どんな仕事?
千年の時を超えた書跡を今に残す、高耐久の墨づくり
書道などで使う墨を製造します。千年以上前の書物を現在でも読むことができるのは、この高い耐久性をもつ筆記材料のおかげです。墨の原料は、煤(すす)と膠(にかわ)、香料。良い墨をつくるには、原料を選別する目をはじめ、揉みあげ、型入れなどの熟練した技、完成まで1年以上見守る根気強さが重要です。特に揉みあげの工程は、手や足といった全身の力を込めて行い、煤や汗にまみれるため、まるで格闘しているかのよう。本格的な作業は10月~4月の寒い季節で、毎日微妙に変化する温度や湿度を考えながら墨をつくります。どこか懐かしい香りと日本を感じさせる色は、職人の魂が生みだしているといえます。
こんな人に目指してほしい
自分の作品を、使う人の喜びを通して千年先に
墨づくりで使う原料は、煤、膠、香料の3つ。気候や時間によって生じる微妙な変化を感じとって、シンプルな素材をいかにうまく配合できるかが大切になります。揉みあげていく工程も、どのくらいの加減かを経験で身につけなければなりません。そこにはマニュアルが存在しないため、自分流の技を確立する楽しさがあります。
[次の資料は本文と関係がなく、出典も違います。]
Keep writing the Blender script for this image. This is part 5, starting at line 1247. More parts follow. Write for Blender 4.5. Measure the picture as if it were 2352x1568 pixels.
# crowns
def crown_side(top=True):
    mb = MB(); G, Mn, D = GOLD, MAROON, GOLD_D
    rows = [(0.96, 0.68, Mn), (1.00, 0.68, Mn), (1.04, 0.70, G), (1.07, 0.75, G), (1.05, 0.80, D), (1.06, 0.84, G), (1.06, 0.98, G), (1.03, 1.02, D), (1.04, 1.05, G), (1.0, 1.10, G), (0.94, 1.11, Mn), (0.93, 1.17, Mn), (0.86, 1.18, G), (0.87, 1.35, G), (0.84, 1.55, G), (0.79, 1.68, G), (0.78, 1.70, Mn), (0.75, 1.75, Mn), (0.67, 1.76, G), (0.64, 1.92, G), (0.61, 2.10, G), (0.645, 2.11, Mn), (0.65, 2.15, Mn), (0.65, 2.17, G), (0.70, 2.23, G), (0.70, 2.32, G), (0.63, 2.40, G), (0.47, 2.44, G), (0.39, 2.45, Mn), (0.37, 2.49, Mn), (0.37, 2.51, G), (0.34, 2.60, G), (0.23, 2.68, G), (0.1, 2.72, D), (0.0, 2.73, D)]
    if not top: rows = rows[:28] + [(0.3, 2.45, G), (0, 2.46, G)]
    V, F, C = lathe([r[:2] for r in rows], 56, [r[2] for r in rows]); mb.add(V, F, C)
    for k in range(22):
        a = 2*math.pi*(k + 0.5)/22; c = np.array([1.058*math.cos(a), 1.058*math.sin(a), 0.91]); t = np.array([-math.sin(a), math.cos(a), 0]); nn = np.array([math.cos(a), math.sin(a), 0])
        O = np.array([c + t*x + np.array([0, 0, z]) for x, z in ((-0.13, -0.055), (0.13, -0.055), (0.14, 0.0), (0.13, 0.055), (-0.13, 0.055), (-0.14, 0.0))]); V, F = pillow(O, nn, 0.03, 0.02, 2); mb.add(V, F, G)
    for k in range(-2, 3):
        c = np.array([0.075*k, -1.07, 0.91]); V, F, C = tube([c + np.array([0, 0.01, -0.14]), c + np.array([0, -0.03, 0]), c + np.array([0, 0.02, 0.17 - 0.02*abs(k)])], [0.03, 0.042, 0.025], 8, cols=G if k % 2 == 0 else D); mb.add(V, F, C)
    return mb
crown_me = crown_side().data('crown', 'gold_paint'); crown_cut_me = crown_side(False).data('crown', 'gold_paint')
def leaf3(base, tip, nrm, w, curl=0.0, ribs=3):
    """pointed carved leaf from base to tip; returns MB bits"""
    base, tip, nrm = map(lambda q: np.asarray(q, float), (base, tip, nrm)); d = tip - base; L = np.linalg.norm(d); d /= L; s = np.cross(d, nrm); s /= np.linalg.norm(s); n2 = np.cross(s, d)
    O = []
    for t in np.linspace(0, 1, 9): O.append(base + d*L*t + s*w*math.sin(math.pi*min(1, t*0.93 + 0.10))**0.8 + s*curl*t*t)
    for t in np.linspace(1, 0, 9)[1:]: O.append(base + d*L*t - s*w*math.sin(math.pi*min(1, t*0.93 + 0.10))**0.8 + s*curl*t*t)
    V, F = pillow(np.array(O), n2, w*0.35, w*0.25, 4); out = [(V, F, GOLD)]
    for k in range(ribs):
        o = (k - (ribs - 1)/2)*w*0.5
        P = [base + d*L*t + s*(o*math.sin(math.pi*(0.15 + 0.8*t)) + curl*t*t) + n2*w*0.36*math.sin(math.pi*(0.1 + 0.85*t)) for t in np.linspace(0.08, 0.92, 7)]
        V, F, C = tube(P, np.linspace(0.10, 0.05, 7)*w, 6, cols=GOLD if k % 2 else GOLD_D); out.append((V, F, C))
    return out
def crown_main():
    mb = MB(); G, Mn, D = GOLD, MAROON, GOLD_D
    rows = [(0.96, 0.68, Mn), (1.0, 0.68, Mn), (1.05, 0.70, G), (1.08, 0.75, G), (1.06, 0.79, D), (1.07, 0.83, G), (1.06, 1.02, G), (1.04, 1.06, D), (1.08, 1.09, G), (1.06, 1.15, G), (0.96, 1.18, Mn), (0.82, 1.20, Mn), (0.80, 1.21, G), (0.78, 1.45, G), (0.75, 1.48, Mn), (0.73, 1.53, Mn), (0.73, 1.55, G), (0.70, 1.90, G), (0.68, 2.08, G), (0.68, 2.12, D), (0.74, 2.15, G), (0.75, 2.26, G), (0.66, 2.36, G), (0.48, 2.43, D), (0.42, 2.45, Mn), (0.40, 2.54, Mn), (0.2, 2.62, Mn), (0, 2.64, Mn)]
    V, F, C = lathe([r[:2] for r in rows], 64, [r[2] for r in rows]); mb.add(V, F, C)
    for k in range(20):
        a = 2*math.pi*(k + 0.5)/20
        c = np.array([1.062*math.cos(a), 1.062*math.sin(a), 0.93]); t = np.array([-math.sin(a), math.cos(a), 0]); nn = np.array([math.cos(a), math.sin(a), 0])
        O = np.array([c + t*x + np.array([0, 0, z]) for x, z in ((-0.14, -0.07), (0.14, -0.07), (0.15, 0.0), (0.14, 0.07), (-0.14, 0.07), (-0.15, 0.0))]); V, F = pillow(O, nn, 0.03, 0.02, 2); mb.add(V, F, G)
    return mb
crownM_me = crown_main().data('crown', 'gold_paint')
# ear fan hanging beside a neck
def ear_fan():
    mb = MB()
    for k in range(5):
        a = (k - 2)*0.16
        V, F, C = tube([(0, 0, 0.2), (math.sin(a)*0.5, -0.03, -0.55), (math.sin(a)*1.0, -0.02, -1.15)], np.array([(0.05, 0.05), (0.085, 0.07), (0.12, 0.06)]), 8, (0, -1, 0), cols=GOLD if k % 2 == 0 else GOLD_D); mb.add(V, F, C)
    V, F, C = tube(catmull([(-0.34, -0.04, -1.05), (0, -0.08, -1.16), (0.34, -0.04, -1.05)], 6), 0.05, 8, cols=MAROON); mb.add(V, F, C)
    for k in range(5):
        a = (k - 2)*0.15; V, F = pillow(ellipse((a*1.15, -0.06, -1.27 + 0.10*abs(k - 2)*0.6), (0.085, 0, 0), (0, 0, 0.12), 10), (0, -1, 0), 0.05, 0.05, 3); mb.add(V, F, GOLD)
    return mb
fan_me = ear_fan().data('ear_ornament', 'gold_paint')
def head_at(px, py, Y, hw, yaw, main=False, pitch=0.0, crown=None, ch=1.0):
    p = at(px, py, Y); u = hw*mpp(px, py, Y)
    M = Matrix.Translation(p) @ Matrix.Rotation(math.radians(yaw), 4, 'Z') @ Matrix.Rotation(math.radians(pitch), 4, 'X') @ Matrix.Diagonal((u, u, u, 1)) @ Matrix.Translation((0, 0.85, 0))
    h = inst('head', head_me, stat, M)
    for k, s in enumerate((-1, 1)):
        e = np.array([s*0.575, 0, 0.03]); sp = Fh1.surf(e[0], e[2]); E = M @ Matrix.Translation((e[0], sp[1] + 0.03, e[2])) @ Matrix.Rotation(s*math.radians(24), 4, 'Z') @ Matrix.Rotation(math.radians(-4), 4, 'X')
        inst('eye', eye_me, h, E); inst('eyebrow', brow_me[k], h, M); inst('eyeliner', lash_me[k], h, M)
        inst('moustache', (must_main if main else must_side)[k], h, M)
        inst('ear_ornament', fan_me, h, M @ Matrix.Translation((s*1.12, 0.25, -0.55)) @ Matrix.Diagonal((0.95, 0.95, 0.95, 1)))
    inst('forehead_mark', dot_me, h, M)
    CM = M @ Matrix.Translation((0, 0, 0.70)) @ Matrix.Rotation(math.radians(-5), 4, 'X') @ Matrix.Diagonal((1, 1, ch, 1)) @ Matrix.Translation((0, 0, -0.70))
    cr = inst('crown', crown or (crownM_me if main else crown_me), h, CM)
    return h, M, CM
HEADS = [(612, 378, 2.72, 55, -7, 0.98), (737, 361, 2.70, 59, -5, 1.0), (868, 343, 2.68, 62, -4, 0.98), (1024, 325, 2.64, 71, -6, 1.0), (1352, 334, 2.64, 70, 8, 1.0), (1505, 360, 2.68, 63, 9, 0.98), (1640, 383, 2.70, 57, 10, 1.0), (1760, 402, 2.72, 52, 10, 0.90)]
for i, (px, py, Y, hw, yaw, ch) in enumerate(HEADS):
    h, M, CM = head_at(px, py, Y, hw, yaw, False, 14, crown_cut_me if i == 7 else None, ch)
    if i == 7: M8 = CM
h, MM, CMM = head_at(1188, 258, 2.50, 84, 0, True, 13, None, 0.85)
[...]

だから、「誰かの指示でやらさられるのではなく、自分で編み出したい」と考えている人に向いています。また、主な作業は10月~4月に行われるので、寒さに強い身体・精神が必要です。墨は、書道家、芸術家、一般の人に喜ばれてこそ、意味があります。それが、千年先も残ると思ったら、何ともいえぬうれしさがこみあげてきます。
墨づくり職人への道
二大産地で、
まずは現場を見てみよう
特別な資格は必要ありません。墨製造会社への就職や弟子入りで道が開けます。墨づくりの主な産地は、奈良県奈良市と三重県鈴鹿市です。見学できる会社もあるので、自分の足で現場を見ることをおすすめします。墨づくり職人は年々減少しており、若い人にとってチャンスだといえます。